Divagações: The Artist
28.2.12
Muitos
projetos que exigem coragem – e ela se manifesta de diferentes formas. Agora
que o filme já ganhou cinco prêmios no Oscar, parece que todo mundo já falou
sobre a incrível ideia de The Artist. Mas faça um esforço e lembre como estava
o mundo há dois anos. Quando Avatar concorria em nove categorias, as pessoas
falavam apenas sobre o futuro em 3D e as novas tecnologias, com mundos
imaginários se transformando em reais e tudo se tornando possível através da
imersão possibilitada por uma tela do IMAX. Nessa realidade, onde se encaixa um
filme em mudo, em preto e branco e na proporção 4:3 (aquela da sua TV antiga,
de tubo). É incrível ver James Cameron fazendo Avatar, sempre mergulhando no novo e submergindo
para surpreender. Mas também é maravilhoso ver Michel Hazanavicius criar The Artist. Ele olhou para uma direção completamente diferente dos demais e fez
algo único com elementos que todos já conheciam tão bem que até haviam
esquecido como eram bons.
É
nessa nostalgia, nesse resgate, que surge The Artist. O filme conta a história
de George Valentin
(Jean Dujardin),
um ator de grande sucesso do cinema mudo. Bem sucedido, ele não acredita no
potencial do cinema falado até que é jogado para escanteio. Orgulhoso, ele
tenta resolver a situação apostando em sua antiga fama, mas só encontra mais
decadência. Ao mesmo tempo, uma antiga fã dele, Peppy Miller (Bérénice Bejo)
começa a crescer na carreira, algo que, de certa forma, é devido aos conselhos
do ídolo. Os dois são rodeados por figuras clichês de Hollywood, como a
coadjuvante invejosa (Missi Pyle), a esposa infeliz (Penelope Ann Miller),
o fiel motorista (James Cromwell), o produtor de cinema (John Goodman) e o cachorro
superinteligente (Uggie).
A
questão é que, nesse filme, não importa que os personagens sejam óbvios. É
preciso ver o que os atores fazem com eles – e são coisas fantásticas. O casal
de protagonistas (e não venham me dizer que Bérénice Bejo é coadjuvante!) é extremamente
expressivo e passa muita emoção em cada gesto. Enquanto Jean Dujardin vai do
cômico ao melodrama com facilidade e naturalidade, ela transforma uma jovem
sonhadora em uma mulher batalhadora antes que você perceba o que está acontecendo.
Essas transições são ainda auxiliadas por outros elementos como os figurinos e
cenários, que acabam relembrando diversos bons momentos da Hollywood da época.

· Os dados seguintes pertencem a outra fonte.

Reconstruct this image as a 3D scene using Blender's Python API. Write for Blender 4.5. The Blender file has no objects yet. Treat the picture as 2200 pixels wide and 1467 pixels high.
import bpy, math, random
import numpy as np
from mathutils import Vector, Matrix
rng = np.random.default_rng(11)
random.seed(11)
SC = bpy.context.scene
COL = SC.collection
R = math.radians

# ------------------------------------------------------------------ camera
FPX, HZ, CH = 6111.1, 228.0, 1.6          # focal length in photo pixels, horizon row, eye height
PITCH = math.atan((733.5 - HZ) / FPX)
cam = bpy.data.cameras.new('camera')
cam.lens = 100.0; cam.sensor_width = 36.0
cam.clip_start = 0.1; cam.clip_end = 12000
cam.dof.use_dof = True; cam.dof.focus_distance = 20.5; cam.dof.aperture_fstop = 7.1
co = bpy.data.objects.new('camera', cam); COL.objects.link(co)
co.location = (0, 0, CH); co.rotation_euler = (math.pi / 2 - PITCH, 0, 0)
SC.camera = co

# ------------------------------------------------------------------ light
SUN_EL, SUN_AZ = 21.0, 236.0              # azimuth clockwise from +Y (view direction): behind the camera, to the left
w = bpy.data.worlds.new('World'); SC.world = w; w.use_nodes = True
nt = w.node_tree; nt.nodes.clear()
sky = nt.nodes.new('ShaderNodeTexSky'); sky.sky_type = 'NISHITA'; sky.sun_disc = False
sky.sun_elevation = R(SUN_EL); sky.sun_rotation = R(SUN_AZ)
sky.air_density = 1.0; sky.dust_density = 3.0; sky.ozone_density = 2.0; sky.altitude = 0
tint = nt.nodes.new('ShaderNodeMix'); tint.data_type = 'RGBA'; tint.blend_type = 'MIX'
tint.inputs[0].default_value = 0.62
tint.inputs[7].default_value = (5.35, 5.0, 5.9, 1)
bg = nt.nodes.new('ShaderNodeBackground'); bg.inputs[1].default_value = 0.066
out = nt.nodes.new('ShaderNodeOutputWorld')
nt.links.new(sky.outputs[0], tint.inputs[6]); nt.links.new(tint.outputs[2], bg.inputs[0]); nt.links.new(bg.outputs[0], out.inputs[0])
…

Inclusive, é nessa atenção
aos detalhes (reparem na cena inicial e na sequencia de Bérénice Bejo com o
terno, são ótimas) que se percebe o quanto esse filme de origem francesa e
belga admira o cinema americano. A estrutura dos estúdios, a ascensão e queda
das estrelas, os ternos, os bigodes, os casacos e os cortes de cabelo. Obviamente,
muitos filmes já retrataram essa transição do cinema mudo para o falado e
alguns deles se tornaram clássicos, como Singin' in the Rain, por exemplo.
Ainda assim, The Artist é uma homenagem que nem os
americanos poderiam fazer ao seu próprio cinema, pois traz essa capacidade de
enxergar aquilo que está na frente do nariz, amando defeitos e qualidades.
Assim,
não é a toa que o filme foi bem recebido por onde passou. Ele transmite apenas
carinho e humildade; é uma mensagem contra o orgulho e a favor de soluções
criativas. Não dá para filmar em 3D e com cores exuberantes, que tal explorar o
preto e branco? Não dá para transmitir tudo em palavras, que tal uma piscadinha
capaz de dizer tudo? Para quem cansou de ver os mesmos filmes de sempre, The Artist relembra o que existe de tão bom no cinema. Parabéns para os artistas Michel Hazanavicius, Jean Dujardin, Bérénice Bejo e companhia!